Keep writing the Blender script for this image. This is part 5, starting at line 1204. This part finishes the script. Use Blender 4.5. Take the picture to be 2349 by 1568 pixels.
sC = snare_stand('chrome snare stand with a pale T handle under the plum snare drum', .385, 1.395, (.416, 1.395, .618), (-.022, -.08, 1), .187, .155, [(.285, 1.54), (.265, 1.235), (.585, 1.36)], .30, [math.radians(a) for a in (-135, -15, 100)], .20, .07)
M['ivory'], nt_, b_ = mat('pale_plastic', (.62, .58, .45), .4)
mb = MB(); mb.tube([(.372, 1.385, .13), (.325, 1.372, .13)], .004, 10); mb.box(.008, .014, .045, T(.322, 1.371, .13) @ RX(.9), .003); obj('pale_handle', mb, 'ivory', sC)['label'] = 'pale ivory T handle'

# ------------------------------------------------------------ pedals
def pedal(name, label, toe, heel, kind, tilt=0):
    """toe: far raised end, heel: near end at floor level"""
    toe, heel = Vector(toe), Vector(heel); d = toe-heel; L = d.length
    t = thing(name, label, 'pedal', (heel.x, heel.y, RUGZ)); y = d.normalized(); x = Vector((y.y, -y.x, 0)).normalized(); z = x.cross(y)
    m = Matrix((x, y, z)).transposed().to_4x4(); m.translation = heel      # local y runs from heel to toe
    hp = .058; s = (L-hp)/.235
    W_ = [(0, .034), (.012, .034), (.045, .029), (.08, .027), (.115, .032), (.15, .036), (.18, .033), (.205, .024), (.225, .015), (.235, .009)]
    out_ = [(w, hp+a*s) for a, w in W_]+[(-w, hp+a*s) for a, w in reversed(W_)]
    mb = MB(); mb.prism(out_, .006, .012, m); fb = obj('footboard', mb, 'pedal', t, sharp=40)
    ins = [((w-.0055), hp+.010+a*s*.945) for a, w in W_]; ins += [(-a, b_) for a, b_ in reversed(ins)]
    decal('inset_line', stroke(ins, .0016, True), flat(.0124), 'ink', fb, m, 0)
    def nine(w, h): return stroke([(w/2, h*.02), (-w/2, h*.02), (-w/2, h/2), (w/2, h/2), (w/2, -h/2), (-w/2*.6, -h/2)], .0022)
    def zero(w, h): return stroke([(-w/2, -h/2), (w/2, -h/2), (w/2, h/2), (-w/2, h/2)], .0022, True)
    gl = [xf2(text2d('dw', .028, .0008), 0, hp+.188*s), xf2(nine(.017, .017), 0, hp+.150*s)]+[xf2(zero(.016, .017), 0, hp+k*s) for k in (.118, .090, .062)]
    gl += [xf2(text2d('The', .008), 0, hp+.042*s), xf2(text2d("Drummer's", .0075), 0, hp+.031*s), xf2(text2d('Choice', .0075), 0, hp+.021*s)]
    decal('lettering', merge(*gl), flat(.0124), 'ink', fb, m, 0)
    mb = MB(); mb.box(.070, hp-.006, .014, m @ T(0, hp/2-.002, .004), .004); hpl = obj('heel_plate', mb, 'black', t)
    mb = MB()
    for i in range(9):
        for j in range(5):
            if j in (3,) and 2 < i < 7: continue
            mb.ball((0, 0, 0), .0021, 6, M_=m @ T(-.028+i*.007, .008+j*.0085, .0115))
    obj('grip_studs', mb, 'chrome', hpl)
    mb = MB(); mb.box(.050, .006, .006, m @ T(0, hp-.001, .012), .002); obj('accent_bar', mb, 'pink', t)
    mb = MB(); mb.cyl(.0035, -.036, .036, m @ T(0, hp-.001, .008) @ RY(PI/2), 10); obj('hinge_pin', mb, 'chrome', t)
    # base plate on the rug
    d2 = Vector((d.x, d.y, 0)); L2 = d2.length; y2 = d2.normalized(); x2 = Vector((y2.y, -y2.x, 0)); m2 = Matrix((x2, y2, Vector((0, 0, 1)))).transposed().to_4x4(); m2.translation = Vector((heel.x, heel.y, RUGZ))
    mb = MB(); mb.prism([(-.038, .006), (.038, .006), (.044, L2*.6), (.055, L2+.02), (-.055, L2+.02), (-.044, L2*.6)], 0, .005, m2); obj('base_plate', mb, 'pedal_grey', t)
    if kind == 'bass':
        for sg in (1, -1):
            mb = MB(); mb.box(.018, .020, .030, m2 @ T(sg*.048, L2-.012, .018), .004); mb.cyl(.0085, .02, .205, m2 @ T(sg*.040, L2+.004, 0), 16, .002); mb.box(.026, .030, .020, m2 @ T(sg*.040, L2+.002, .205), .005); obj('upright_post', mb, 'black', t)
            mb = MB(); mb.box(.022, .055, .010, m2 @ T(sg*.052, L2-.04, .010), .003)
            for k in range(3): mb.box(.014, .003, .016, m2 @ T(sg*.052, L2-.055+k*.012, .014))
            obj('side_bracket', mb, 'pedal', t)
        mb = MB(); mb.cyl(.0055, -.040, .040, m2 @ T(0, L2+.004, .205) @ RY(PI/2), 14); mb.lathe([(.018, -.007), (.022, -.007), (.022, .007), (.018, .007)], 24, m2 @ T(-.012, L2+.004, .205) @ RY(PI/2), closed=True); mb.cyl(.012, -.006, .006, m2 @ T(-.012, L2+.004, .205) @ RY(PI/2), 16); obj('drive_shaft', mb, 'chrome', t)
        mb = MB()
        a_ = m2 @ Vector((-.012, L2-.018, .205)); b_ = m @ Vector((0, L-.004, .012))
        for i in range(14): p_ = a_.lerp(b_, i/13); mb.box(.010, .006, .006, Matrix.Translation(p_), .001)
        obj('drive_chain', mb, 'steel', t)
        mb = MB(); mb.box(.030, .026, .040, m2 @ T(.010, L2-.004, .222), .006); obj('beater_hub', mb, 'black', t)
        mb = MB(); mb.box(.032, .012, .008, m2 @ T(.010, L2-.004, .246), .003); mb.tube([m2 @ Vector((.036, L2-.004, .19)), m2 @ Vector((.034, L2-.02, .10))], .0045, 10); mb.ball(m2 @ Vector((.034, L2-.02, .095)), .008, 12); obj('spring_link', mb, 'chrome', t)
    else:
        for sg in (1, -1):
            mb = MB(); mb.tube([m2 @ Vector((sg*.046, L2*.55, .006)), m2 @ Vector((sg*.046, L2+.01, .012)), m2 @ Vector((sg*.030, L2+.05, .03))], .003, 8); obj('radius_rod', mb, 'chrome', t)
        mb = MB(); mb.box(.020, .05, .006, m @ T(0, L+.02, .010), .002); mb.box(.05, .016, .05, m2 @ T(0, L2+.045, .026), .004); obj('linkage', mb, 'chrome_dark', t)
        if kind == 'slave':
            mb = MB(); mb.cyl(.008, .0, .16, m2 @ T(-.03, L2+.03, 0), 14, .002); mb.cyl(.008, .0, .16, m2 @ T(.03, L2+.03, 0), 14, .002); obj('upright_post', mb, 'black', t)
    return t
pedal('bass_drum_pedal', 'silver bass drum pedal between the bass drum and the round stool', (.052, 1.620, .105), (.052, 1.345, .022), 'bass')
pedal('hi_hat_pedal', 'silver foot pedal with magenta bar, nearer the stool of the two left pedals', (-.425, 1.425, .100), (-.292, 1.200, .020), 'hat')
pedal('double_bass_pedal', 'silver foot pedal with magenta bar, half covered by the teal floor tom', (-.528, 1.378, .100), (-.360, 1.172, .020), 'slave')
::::
Emit the full listing verbatim.

Answer in full>
Keep writing the Blender script for this image. This is part 5, starting at line 1204. This part finishes the script. Use Blender 4.5. Take the picture to be 2349 by 1568 pixels.
sC = snare_stand('chrome snare stand with a pale T handle under the plum snare drum', .385, 1.395, (.416, 1.395, .618), (-.022, -.08, 1), .187, .155, [(.285, 1.54), (.265, 1.235), (.585, 1.36)], .30, [math.radians(a) for a in (-135, -15, 100)], .20, .07)
M['ivory'], nt_, b_ = mat('pale_plastic', (.62, .58, .45), .4)
mb = MB(); mb.tube([(.372, 1.385, .13), (.325, 1.372, .13)], .004, 10); mb.box(.008, .014, .045, T(.322, 1.371, .13) @ RX(.9), .003); obj('pale_handle', mb, 'ivory', sC)['label'] = 'pale ivory T handle'

# ------------------------------------------------------------ pedals
def pedal(name, label, toe, heel, kind, tilt=0):
    """toe: far raised end, heel: near end at floor level"""
    toe, heel = Vector(toe), Vector(heel); d = toe-heel; L = d.length
    t = thing(name, label, 'pedal', (heel.x, heel.y, RUGZ)); y = d.normalized(); x = Vector((y.y, -y.x, 0)).normalized(); z = x.cross(y)
    m = Matrix((x, y, z)).transposed().to_4x4(); m.translation = heel      # local y runs from heel to toe
    hp = .058; s = (L-hp)/.235
    W_ = [(0, .034), (.012, .034), (.045, .029), (.08, .027), (.115, .032), (.15, .036), (.18, .033), (.205, .024), (.225, .015), (.235, .009)]
    out_ = [(w, hp+a*s) for a, w in W_]+[(-w, hp+a*s) for a, w in reversed(W_)]
    mb = MB(); mb.prism(out_, .006, .012, m); fb = obj('footboard', mb, 'pedal', t, sharp=40)
    ins = [((w-.0055), hp+.010+a*s*.945) for a, w in W_]; ins += [(-a, b_) for a, b_ in reversed(ins)]
    decal('inset_line', stroke(ins, .0016, True), flat(.0124), 'ink', fb, m, 0)
    def nine(w, h): return stroke([(w/2, h*.02), (-w/2, h*.02), (-w/2, h/2), (w/2, h/2), (w/2, -h/2), (-w/2*.6, -h/2)], .0022)
    def zero(w, h): return stroke([(-w/2, -h/2), (w/2, -h/2), (w/2, h/2), (-w/2, h/2)], .0022, True)
    gl = [xf2(text2d('dw', .028, .0008), 0, hp+.188*s), xf2(nine(.017, .017), 0, hp+.150*s)]+[xf2(zero(.016, .017), 0, hp+k*s) for k in (.118, .090, .062)]
    gl += [xf2(text2d('The', .008), 0, hp+.042*s), xf2(text2d("Drummer's", .0075), 0, hp+.031*s), xf2(text2d('Choice', .0075), 0, hp+.021*s)]
    decal('lettering', merge(*gl), flat(.0124), 'ink', fb, m, 0)
    mb = MB(); mb.box(.070, hp-.006, .014, m @ T(0, hp/2-.002, .004), .004); hpl = obj('heel_plate', mb, 'black', t)
    mb = MB()
    for i in range(9):
        for j in range(5):
            if j in (3,) and 2 < i < 7: continue
            mb.ball((0, 0, 0), .0021, 6, M_=m @ T(-.028+i*.007, .008+j*.0085, .0115))
    obj('grip_studs', mb, 'chrome', hpl)
    mb = MB(); mb.box(.050, .006, .006, m @ T(0, hp-.001, .012), .002); obj('accent_bar', mb, 'pink', t)
    mb = MB(); mb.cyl(.0035, -.036, .036, m @ T(0, hp-.001, .008) @ RY(PI/2), 10); obj('hinge_pin', mb, 'chrome', t)
    # base plate on the rug
    d2 = Vector((d.x, d.y, 0)); L2 = d2.length; y2 = d2.normalized(); x2 = Vector((y2.y, -y2.x, 0)); m2 = Matrix((x2, y2, Vector((0, 0, 1)))).transposed().to_4x4(); m2.translation = Vector((heel.x, heel.y, RUGZ))
    mb = MB(); mb.prism([(-.038, .006), (.038, .006), (.044, L2*.6), (.055, L2+.02), (-.055, L2+.02), (-.044, L2*.6)], 0, .005, m2); obj('base_plate', mb, 'pedal_grey', t)
    if kind == 'bass':
        for sg in (1, -1):
            mb = MB(); mb.box(.018, .020, .030, m2 @ T(sg*.048, L2-.012, .018), .004); mb.cyl(.0085, .02, .205, m2 @ T(sg*.040, L2+.004, 0), 16, .002); mb.box(.026, .030, .020, m2 @ T(sg*.040, L2+.002, .205), .005); obj('upright_post', mb, 'black', t)
            mb = MB(); mb.box(.022, .055, .010, m2 @ T(sg*.052, L2-.04, .010), .003)
            for k in range(3): mb.box(.014, .003, .016, m2 @ T(sg*.052, L2-.055+k*.012, .014))
            obj('side_bracket', mb, 'pedal', t)
        mb = MB(); mb.cyl(.0055, -.040, .040, m2 @ T(0, L2+.004, .205) @ RY(PI/2), 14); mb.lathe([(.018, -.007), (.022, -.007), (.022, .007), (.018, .007)], 24, m2 @ T(-.012, L2+.004, .205) @ RY(PI/2), closed=True); mb.cyl(.012, -.006, .006, m2 @ T(-.012, L2+.004, .205) @ RY(PI/2), 16); obj('drive_shaft', mb, 'chrome', t)
        mb = MB()
        a_ = m2 @ Vector((-.012, L2-.018, .205)); b_ = m @ Vector((0, L-.004, .012))
        for i in range(14): p_ = a_.lerp(b_, i/13); mb.box(.010, .006, .006, Matrix.Translation(p_), .001)
        obj('drive_chain', mb, 'steel', t)
        mb = MB(); mb.box(.030, .026, .040, m2 @ T(.010, L2-.004, .222), .006); obj('beater_hub', mb, 'black', t)
        mb = MB(); mb.box(.032, .012, .008, m2 @ T(.010, L2-.004, .246), .003); mb.tube([m2 @ Vector((.036, L2-.004, .19)), m2 @ Vector((.034, L2-.02, .10))], .0045, 10); mb.ball(m2 @ Vector((.034, L2-.02, .095)), .008, 12); obj('spring_link', mb, 'chrome', t)
    else:
        for sg in (1, -1):
            mb = MB(); mb.tube([m2 @ Vector((sg*.046, L2*.55, .006)), m2 @ Vector((sg*.046, L2+.01, .012)), m2 @ Vector((sg*.030, L2+.05, .03))], .003, 8); obj('radius_rod', mb, 'chrome', t)
        mb = MB(); mb.box(.020, .05, .006, m @ T(0, L+.02, .010), .002); mb.box(.05, .016, .05, m2 @ T(0, L2+.045, .026), .004); obj('linkage', mb, 'chrome_dark', t)
        if kind == 'slave':
            mb = MB(); mb.cyl(.008, .0, .16, m2 @ T(-.03, L2+.03, 0), 14, .002); mb.cyl(.008, .0, .16, m2 @ T(.03, L2+.03, 0), 14, .002); obj('upright_post', mb, 'black', t)
    return t
pedal('bass_drum_pedal', 'silver bass drum pedal between the bass drum and the round stool', (.052, 1.620, .105), (.052, 1.345, .022), 'bass')
pedal('hi_hat_pedal', 'silver foot pedal with magenta bar, nearer the stool of the two left pedals', (-.425, 1.425, .100), (-.292, 1.200, .020), 'hat')
pedal('double_bass_pedal', 'silver foot pedal with magenta bar, half covered by the teal floor tom', (-.528, 1.378, .100), (-.360, 1.172, .020), 'slave')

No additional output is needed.